By Scott Lanman and Anthony Massucci
Nov. 6 (Bloomberg) -- Federal Reserve Governor Kevin Warsh said an economic recovery from the worst financial crisis in seven decades may hinge on how fast policy makers and financial institutions create new rules and ways of doing business.
Forming a ``new financial architecture'' quickly will better aid U.S. growth than an end to home-price declines or enacting policies to revive housing, which some observers say is at the root of the crisis, Warsh said today in a speech in New York.
The comments by Warsh, a key player in the Fed's response to the credit freeze this year, indicate officials see revamping how financial markets work as essential to averting a prolonged recession. Warsh, avoiding specific policy proposals, said the central bank should be prepared to reject ad hoc ``pleas for relief'' or turn them over to other government authorities.
``The speed and success of a new financial architecture is likely to be more consequential to economic growth than the design and implementation of well-intended housing policies alone,'' Warsh said in a speech to the New York University Money Marketeers.

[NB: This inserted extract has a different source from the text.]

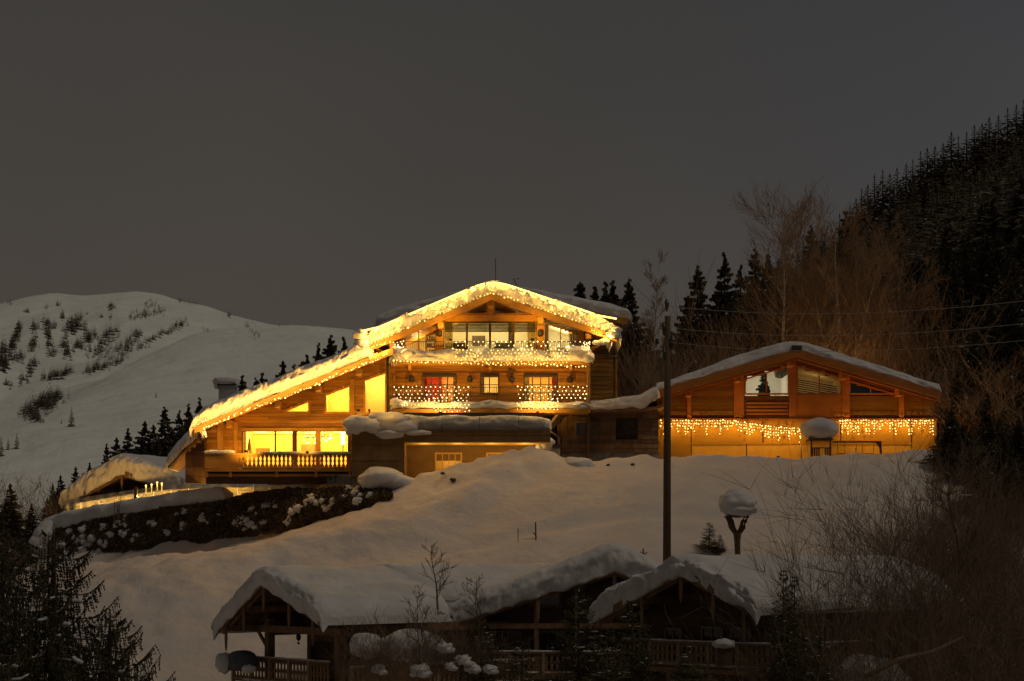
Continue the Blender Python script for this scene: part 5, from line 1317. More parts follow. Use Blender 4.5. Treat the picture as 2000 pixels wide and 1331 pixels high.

Warsh said he sees ``some notable signs of improvement'' in markets, such as lower borrowing premiums, though ``financial markets overall remain strained.'' Data suggest the U.S. economy will probably be ``weak'' this quarter, as indicators have ``turned decidedly negative.'' He didn't discuss his outlook for interest rates.
``The depth and duration of this period of weak economic activity remain highly uncertain,'' said Warsh, 38, a former Morgan Stanley investment banker and White House aide who joined the Fed board in February 2006.
Failure, Merger, Takeover
The credit crisis, including $690 billion in losses and writedowns stemming from mortgage-related assets, has led to the failure, merger or federal takeover of several major banks and financial institutions. Goldman Sachs Group Inc. and Morgan Stanley received Fed approval to become bank holding companies, ending an era of independent investment banks on Wall Street.
The Fed has set up more than $1 trillion of loan programs to flood the financial system with cash while stepping in to rescue Bear Stearns Cos. and insurer American International Group Inc. from bankruptcy. The Fed cut its benchmark interest rate last week by a half-point to 1 percent, matching a 50-year low.
The moves have failed to prevent what economists say will be the worst recession in a quarter century. Last month employers probably cut payrolls by the most in five years, lifting the U.S. jobless rate to 6.3 percent, based on the median forecast of economists surveyed by Bloomberg News. The Labor Department reports the figures tomorrow at 8:30 a.m. New York time.
Fed Rescues
While the Fed has taken action this year ``when appropriate,'' other companies seeking Fed rescues shouldn't automatically expect it, Warsh said in the speech.
``We should resist the temptation to play a larger role than statutorily mandated or economically prudent,'' Warsh said. In some cases, the Fed may need to be ``cognizant of the perils of popularity and decline to take action, including when it may be more properly considered or better addressed by the fiscal authorities,'' he said.
Warsh didn't mention specific requests, such as a letter last month to the Fed and Treasury chiefs from Michigan lawmakers urging steps to ``promote liquidity'' in the U.S. auto industry after lending dried up and vehicle sales plunged.
Replying to audience questions, Warsh said the central bank hasn't hesitated to expand its balance sheet to stabilize markets, and ``we expect that trend to continue, at least for some time.''
`Crowd In'
``The goal of policy is to crowd in private capital,'' Warsh said. ``It is not to crowd it out by making the Fed's balance sheet the biggest one of them all.''
The comments were Warsh's most extensive in public since May. At that time, he said the Fed should resist calls for more interest-rate cuts even if the U.S. economy slows further, citing a rising threat of inflation. He referred then to the federal funds rate as a ``proverbial hammer'' in the Fed's toolkit.
House Financial Services Committee Chairman Barney Frank and other lawmakers plan next year to strengthen supervision by the central bank and other financial regulators. Fed Chairman Ben S. Bernanke called in August for a ``macroprudential supervisor'' to oversee risk in the financial system.
The government's new ``rules of engagement'' for markets should be ``clear in intent, consistent in application and reasonably predictable in effect,'' Warsh said. ``This policy formulation should allow financial firms to regain their footing and market participants, more broadly, to take new, constructive actions to facilitate the availability of credit.''
At the same time, financial institutions need to ``readily and steadily approach new ways of intermediating credit'' for a faster and stronger economic recovery, he said.
``If private market participants prove unable or unwilling to establish new business models, then the effects of the current financial market turmoil may be a significant drag on economic growth long after stability is ostensibly achieved,'' Warsh said.